Climate effects are already determining military strategies on the part of industrial nations that divide the world further into haves and have-nots, in order that the haves can continue their pursuit of a material dream that has begin to generate nightmares for others. But there is only one atmosphere, one ocean, one interconnected life-system. As we sow abroad, we shall reap at home. Because home is the whole planet, not the “homeland,” “homeland security” is a futile objective.

The “advanced” nations need a new dream, one that goes beyond our fixed notions of equality and inalienable rights to the (material) pursuit of happiness. The writers of the Declaration, when they wrote the fateful words “all men are created equal,” had in mind only white, property-owning males—not slaves, not women, not gays. As we know, the meaning of equality generated ever-changing, ever-expanding ripples that are still felt around the globe in such places as Tahrir Square in Egypt or Hama in Syria.
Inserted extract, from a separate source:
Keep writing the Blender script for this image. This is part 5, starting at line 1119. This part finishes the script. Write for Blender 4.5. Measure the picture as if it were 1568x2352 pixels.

Now the meaning has expanded still further in the rewritten constitutions of Ecuador and Bolivia, where citizens and governments have agreed that inalienable rights must even extend to the living system of animals and plants upon which humans depend for life.

Happiness and how best to pursue it has caused much head scratching as the human story unfolded. In the industrial era, it took the form of trying to become secure and prosperous with world-dominating weapons and world-dominating markets for shiny material goods. The values of that era are now on trial as millions awaken from the consumerist trance and commit to more viable models of equality and happiness that work for everyone. Just as the meaning of “All men are created equal” has expanded and deepened, so will the possibilities of “the pursuit of happiness.”

All this will seem crushingly obvious to some, while to others, it may seem patently overstated—or just too frightening to contemplate. In the constructive clash of differing views, new conceptions of happiness can percolate up among us. One thing seems sure, as the Dylan song “High Water” puts it: I just can’t be happy, love, unless you’re happy too.